The claim alleges that on February 20, 1970 about 11:45 A.M. at a specified address in Flushing, New York City, the decedent "was attacked, beaten, and killed" by said Robert Tate who then "was an inmate at the Goshen Annex Center for Boys, located at Goshen, New York, and owned, operated and maintained by the State of New York."
Paragraph 3 of the verified claim pleads that "The said occurrence was due solely and wholly to the negligence of the State of New York, its agents, servants, and employees, in failing to adequately and properly supervise and control ROBERT TATE, an inmate of the Goshen Annex Center for Boys; in causing and permitting the said ROBERT TATE to leave the Goshen Annex Center for Boys in his own custody; in failing to adequately and properly review the history and background of said ROBERT TATE, before permitting him to leave and releasing him in his own custody from the Goshen Annex Center for Boys; in failing to take the adequate precautions necessary to prevent said occurrence.
"The State of New York, its agents, servants and employees knew, and in the exercise of reasonable diligence, should have known of the vicious propensities of said ROBERT TATE, and that to release or parole him would constitute a danger to persons he might come into contact with, and more particularly the deceased, ANNA GAGLIANO."
The defendant opposes this motion asserting that this court at this juncture "lacks jurisdiction to order the production of the records" and that in any event "the public interest" requires that such examination before trial await the outcome of the anticipated trial this month in Queens County of the People against said Robert Tate who had been indicted for murder.
For a determination of the initial legal question we must refer to the Social Services Law (formerly Social Welfare Law). Section 425-a thereof is headed "Special facilities for juvenile delinquents". Subdivision 2 prescribes the establishment and maintenance of the Goshen Annex of the boys' training schools as a permanent facility which "shall be operated as the security branch of the boys' training schools".
Section 372 Soc. Serv. of the Social Services Law contains specific provisions with respect to records "in relation to abandoned, delinquent, destitute, neglected or dependent children". Subdivision 3 thereof sets forth the procedure for an "application by a parent, relative or legal guardian of such child or by an authorized agency". Obviously, the claimants are not within those categories.
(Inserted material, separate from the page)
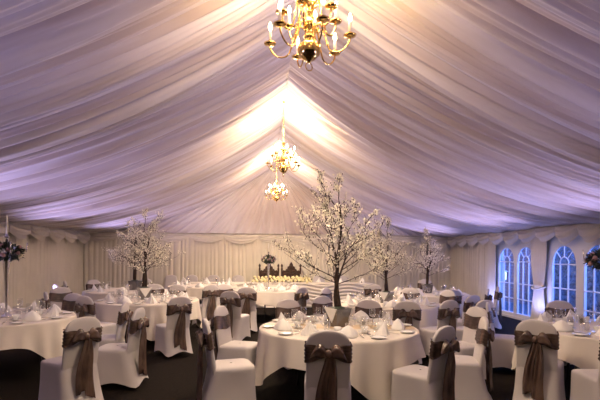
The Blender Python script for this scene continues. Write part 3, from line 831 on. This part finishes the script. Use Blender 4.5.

Subdivision 4 of said section 372 declares that: "All such records relating to such children shall be open to the inspection of the board at any reasonable time, and the information called for under this section and such other data as may be required by the board shall be reported to the department, in accordance with the rules of the board. Such records kept by the department shall be deemed confidential and the board shall safeguard them from coming to the knowledge of and from inspection or examination by any person other than one authorized, by the commissioner or by a justice of the supreme court after a notice to all interested persons and a hearing, to receive such knowledge or to make such inspection or examination. No person shall divulge the information thus obtained without authorization so to do by such commissioner or by such justice."
Accordingly, at bar no meaningful examination before trial or inspection of records can be conducted without the prior authority of the State's Commissioner of Social Services or an order signed by a Justice of our State's Supreme Court "after a notice to all interested persons and a hearing". (Cf. Miller v. State of New York, 205 Misc. 478, LAMBIASE, J.)
The Legislature has determined that the records relating to these young people required even greater restrictions than the records of persons under the aegis of the Department of Mental Hygiene. Section 20 and subdivision 9 of section 34 of the Mental Hygiene Law are the pertinent provisions. They provide that the records of the Department of Mental Hygiene are not "accessible" except to the department's Commissioner and other designated employees or upon "an order of a judge of a court of record". This court, a court of record, passes upon such applications throughout the year. Regretfully, it has not been given similar power as to records of the Department of Social Services.
The defendant's opposition predicated on the pendency of the criminal prosecution of Tate, is also sound at present. Zara Contr. Co. v. State of New York ( 22 A.D.2d 415, 417) rather recently reviewed the rationale of the legal principle that "the public interest in the criminal prosecution is of `superior weight'" to a "civil litigant's claim of an immediate right to pretrial procedures tending to disclose the prosecution's case". There, in somewhat different juxtaposition of the litigants, the order below which had granted claimant's motion for an examination before trial of the State, was modified "on the law and the facts and in the interests of justice, so as to deny, pending determination of the criminal prosecution, examination regarding, and production of data concerning the issues * * * or with respect to any facts which may be relevant both to the claim proper and to the criminal prosecution, and, as so modified, affirmed * * * and without prejudice to an application to vacate such restrictions in the order if, without good cause, the criminal action shall not be brought to trial promptly." The legal principle is also controlling as to these claimants.
For purposes of exactitude, it is noted that I have read and considered other legal opinions cited by counsel. They are not contained in this memorandum because their inclusion and discussion now would be premature and obiter.
Claimants' motion is denied without prejudice to a renewal thereof on appropriate foundations.